Monday, April 30, 2007

Sam Brownback joins Joe Biden on plan to partition Iraq

From The Hill:
Sen. Sam Brownback (R-Kan.) said yesterday that the Bush administration and Republicans are not doing enough politically in Iraq and that he and fellow presidential candidate Sen. Joseph Biden (D-Del.) have been in talks about introducing a bill that would call for partitioning Iraq into three states.

Brownback said he met with Vice President Cheney and others last week to discuss his and Biden’s plan but that the administration is not devoting sufficient attention to a political solution to the problems in Iraq. Instead, he said, it is relying too heavily on force and Iraqi Prime Minister Nouri al-Maliki.

“They have a strategy, and it’s dominated by military and Maliki,” he said.

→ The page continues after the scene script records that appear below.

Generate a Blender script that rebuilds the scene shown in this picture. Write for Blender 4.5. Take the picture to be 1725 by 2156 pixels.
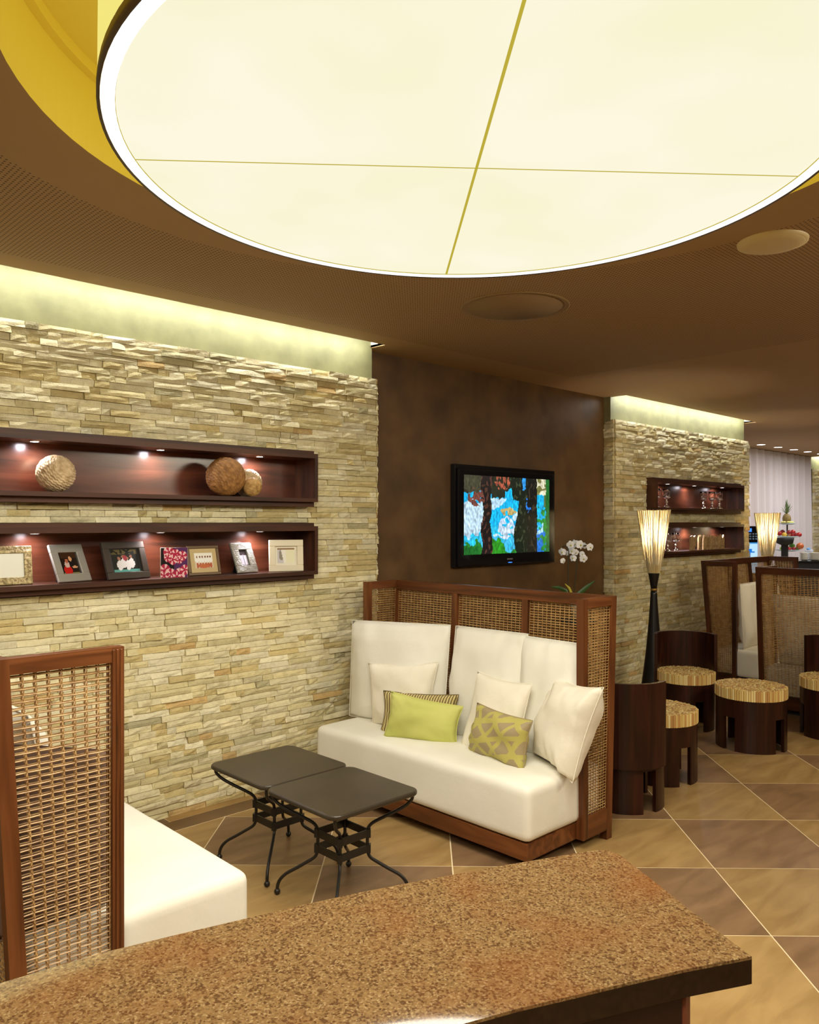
import bpy, bmesh, math, random
from math import sin, cos, pi, sqrt, atan2, radians as RD
from mathutils import Vector, Matrix, noise
R = random.Random(7)
SC = bpy.context.scene
for o in list(bpy.data.objects): bpy.data.objects.remove(o)
COL = SC.collection

# ------------------------------------------------------------------ camera
FPX = 1682.65; EYE = 1.58555; ANG = pi/4 + 0.016109
cd = bpy.data.cameras.new('camera'); cam = bpy.data.objects.new('camera', cd); COL.objects.link(cam)
cd.sensor_fit = 'HORIZONTAL'; cd.sensor_width = 36.0; cd.lens = FPX/1725*36
cd.shift_y = (1099.28-1078)/1725; cd.clip_start = .02; cd.clip_end = 60
cam.location = (0, 0, EYE); cam.rotation_euler = (pi/2, 0, ANG-pi/2)
SC.camera = cam
def depth_of(x, y): return x*cos(ANG)+y*sin(ANG)
def cw(r, Z, z=0.0): return Vector((Z*cos(ANG)+r*sin(ANG), Z*sin(ANG)-r*cos(ANG), z))

# ------------------------------------------------------------------ world, exposure
W = bpy.data.worlds.new('world'); SC.world = W; W.use_nodes = True
bg = W.node_tree.nodes['Background']; bg.inputs[0].default_value = (1.0, .86, .62, 1); bg.inputs[1].default_value = 0.32
SC.view_settings.view_transform = 'Standard'; SC.view_settings.look = 'None'
SC.view_settings.exposure = 0; SC.view_settings.gamma = 1; SC.view_settings.use_curve_mapping = False

# ------------------------------------------------------------------ lights
WARM = (1.0, .90, .66)
def light(name, kind, loc, energy, color=WARM, rot=(0, 0, 0), **kw):
    l = bpy.data.lights.new(name, kind); l.energy = energy; l.color = color
    for k, v in kw.items(): setattr(l, k, v)
    o = bpy.data.objects.new(name, l); COL.objects.link(o); o.location = loc; o.rotation_euler = rot
    return o
LC = Vector((1.685, 1.476, EYE+1.0)); LR = .987      # the drum pendant: centre of its bottom ring
light('pendant_light', 'AREA', (LC.x, LC.y, LC.z-.03), 74, (1, .96, .83), (-.013, .014, 0), shape='DISK', size=1.86)
light('slot_light', 'AREA', (1.0, 3.90, 2.80), 22, (.98, 1.0, .95), (RD(14), 0, 0), shape='RECTANGLE', size=5.0, size_y=.05)
light('slot_light', 'AREA', (7.96, 3.90, 2.80), 12, (.98, 1.0, .95), (RD(14), 0, 0), shape='RECTANGLE', size=2.8, size_y=.05)
light('slot_light', 'AREA', (16.2, 5.15, 2.80), 9, (.97, 1.0, .78), (RD(38), 0, 0), shape='RECTANGLE', size=2.0, size_y=.05)
light('room_fill', 'AREA', (-.6, -1.2, 2.70), 46, (1, .88, .64), (0, 0, 0), shape='DISK', size=1.6)      # added fill behind the camera, an unseen source without fixture
light('wall_fill', 'AREA', (-.5, .2, 2.68), 52, (1, .93, .76), (RD(50), 0, RD(-28)), shape='RECTANGLE', size=1.6, size_y=.5)  # added off-frame fill that brightens the near stone wall
light('wall_fill', 'AREA', (4.6, -.6, 2.68), 84, (1, .91, .70), (RD(42), 0, RD(-14)), shape='RECTANGLE', size=1.6, size_y=.5)  # added unseen fill aimed at the middle stone wall
light('room_fill', 'AREA', (7.6, 1.2, 2.70), 26, (1, .86, .6), (0, 0, 0), shape='DISK', size=1.2)  # added ceiling fill over the second alcove, no fixture
light('buffet_fill', 'AREA', (12.9, 3.9, 2.70), 68, (1, .98, 1.0), (0, 0, 0), shape='RECTANGLE', size=3.5, size_y=1.0)  # added ceiling fill to lift the curtain and buffet

# ------------------------------------------------------------------ materials
def lin(c): return tuple(((v/255)/12.92 if v/255 <= .04045 else ((v/255+.055)/1.055)**2.4) for v in c)+(1,)
class NT:
    def __init__(s, name):
        s.m = bpy.data.materials.new(name); s.m.use_nodes = True; s.t = s.m.node_tree; s.b = s.t.nodes['Principled BSDF']
        s.out = s.t.nodes['Material Output']
    def n(s, typ, **kw):
        x = s.t.nodes.new(typ)
        for k, v in kw.items():
            if k in x.inputs: x.inputs[k].default_value = v
            else: setattr(x, k, v)
        return x
    def l(s, a, b): s.t.links.new(a, b)
    def coord(s, kind='Object', scale=(1, 1, 1)):
        c = s.n('ShaderNodeTexCoord'); m = s.n('ShaderNodeMapping'); s.l(c.outputs[kind], m.inputs[0]); m.inputs['Scale'].default_value = scale
        return m.outputs[0]
    def ramp(s, fac, stops):
        r = s.n('ShaderNodeValToRGB'); e = r.color_ramp.elements
        while len(e) < len(stops): e.new(.5)
        for i, (p, c) in enumerate(stops): e[i].position = p; e[i].color = c
        s.l(fac, r.inputs[0]); return r.outputs[0]
    def bump(s, h, strength=.3, dist=.01):
        b = s.n('ShaderNodeBump', Strength=strength, Distance=dist); s.l(h, b.inputs['Height']); s.l(b.outputs[0], s.b.inputs['Normal'])
    def math(s, op, a, b=None):
        x = s.n('ShaderNodeMath', operation=op)
        for i, v in enumerate((a, b)):
            if v is None: continue
            if isinstance(v, (int, float)): x.inputs[i].default_value = v
            else: s.l(v, x.inputs[i])
        return x.outputs[0]
    def mix(s, fac, a, b, mode='MIX'):
        x = s.n('ShaderNodeMix', data_type='RGBA', blend_type=mode)
        for i, v in ((0, fac), (6, a), (7, b)):
            if isinstance(v, (int, float, tuple)): x.inputs[i].default_value = v
            else: s.l(v, x.inputs[i])
        return x.outputs[2]
def basic(name, col, rough=.6, metal=0, spec=.5, coat=0):
    m = NT(name); m.b.inputs['Base Color'].default_value = col if len(col) == 4 else (*col, 1)
    m.b.inputs['Roughness'].default_value = rough; m.b.inputs['Metallic'].default_value = metal
    m.b.inputs['Specular IOR Level'].default_value = spec; m.b.inputs['Coat Weight'].default_value = coat
    return m
def emis(name, col, k):
    m = NT(name); m.b.inputs['Base Color'].default_value = (0, 0, 0, 1); m.b.inputs['Roughness'].default_value = 1
    m.b.inputs['Specular IOR Level'].default_value = 0
    m.b.inputs['Emission Color'].default_value = col; m.b.inputs['Emission Strength'].default_value = k
    return m
def noisy(name, c1, c2, scale, rough=.6, bump=.2, bscale=None, bdist=.004, detail=5, stretch=(1, 1, 1), spec=.5, lo=.3, hi=.7):
    m = NT(name); v = m.coord('Object', stretch)
    t = m.n('ShaderNodeTexNoise', Scale=scale, Detail=detail); m.l(v, t.inputs['Vector'])
    m.l(m.ramp(t.outputs[0], [(lo, c1), (hi, c2)]), m.b.inputs['Base Color'])
    m.b.inputs['Roughness'].default_value = rough; m.b.inputs['Specular IOR Level'].default_value = spec
    if bump:
        t2 = m.n('ShaderNodeTexNoise', Scale=bscale or scale*4, Detail=4); m.l(v, t2.inputs['Vector']); m.bump(t2.outputs[0], bump, bdist)
    return m
def wood(name, c1, c2, c3, axis, rough=.38, scale=14, spec=.4):
    st = {'x': (.09, 1, 1), 'y': (1, .09, 1), 'z': (1, 1, .09)}[axis]
    m = NT(name); v = m.coord('Object', st)
    oi = m.n('ShaderNodeObjectInfo'); ad = m.n('ShaderNodeVectorMath', operation='ADD'); m.l(v, ad.inputs[0])
    cb = m.n('ShaderNodeCombineXYZ'); q = m.math('MULTIPLY', oi.outputs['Random'], 7.0)
    for i in range(3): m.l(q, cb.inputs[i])
    m.l(cb.outputs[0], ad.inputs[1])
    t = m.n('ShaderNodeTexNoise', Scale=scale, Detail=6, Distortion=1.2); m.l(ad.outputs[0], t.inputs['Vector'])
    m.l(m.ramp(t.outputs[0], [(.3, c1), (.5, c2), (.72, c3)]), m.b.inputs['Base Color'])
    m.b.inputs['Roughness'].default_value = rough; m.b.inputs['Specular IOR Level'].default_value = spec
    m.bump(t.outputs[0], .08, .002)
    return m
M = {}
for ax in 'xyz':
    M['teak_'+ax] = wood('teak wood '+ax, lin((64, 35, 14)), lin((100, 55, 25)), lin((128, 76, 40)), ax)
    M['wenge_'+ax] = wood('dark shelf wood '+ax, lin((46, 24, 14)), lin((70, 38, 22)), lin((88, 50, 28)), ax, .42, 11)
    M['dteak_'+ax] = wood('dark stained wood '+ax, lin((50, 24, 10)), lin((72, 36, 16)), lin((92, 48, 22)), ax)
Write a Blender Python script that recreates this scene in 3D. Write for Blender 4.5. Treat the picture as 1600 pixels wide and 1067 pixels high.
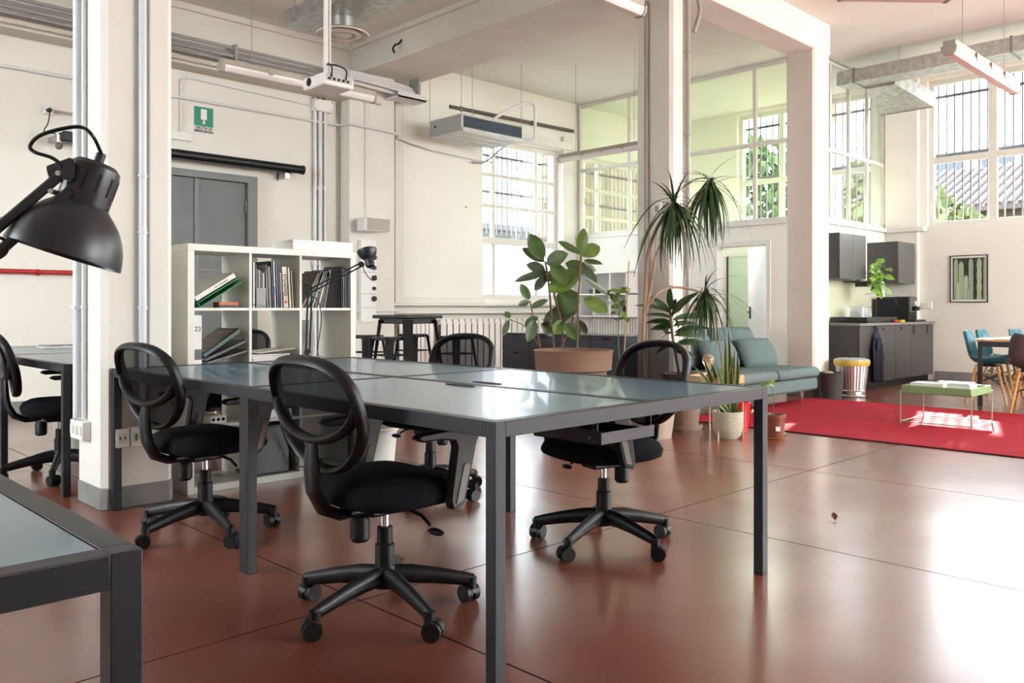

Brownback and Biden’s idea would split Iraq into Kurdish, Sunni and Shiite states under a weak central government. Asked if the administration was interested in hearing about the idea, Brownback hesitated noticeably before remarking, “They’re interested in hearing some about it.

“I think the Republican Party, in this case, has pushed too much of just a military solution,” Brownback said. “I don’t think the Democrats are much interested in talking now that they see the political advantage of where they are. The solution involves both of these answers.”
Brownback voted with the majority of Republican Senators against the current Iraq war supplemental, which included deadlines for troop withdrawal:
"I believe that announcing a timetable for withdrawing U.S. troops from Iraq threatens to give a victory to the terrorists," said Brownback. "Congress should not use a binding resolution to mandate the length of our presence in Iraq. Our commitment should be driven by the mission we must complete."
The article also mentions his reversal on the McCain/Kennedy immigration bill which would provide illegal immigrants with a path to citizenship. He had supported it, now opposes it.

The devout Catholic also breaks with his party on the death penalty:
On the death penalty, Brownback said he would not enforce his personal view and move to restrict its use if he becomes president. He calls himself “pro-life, whole-life,” and only believes in capital punishment in cases where society cannot be protected from the perpetrator — someone like Osama bin Laden, he said.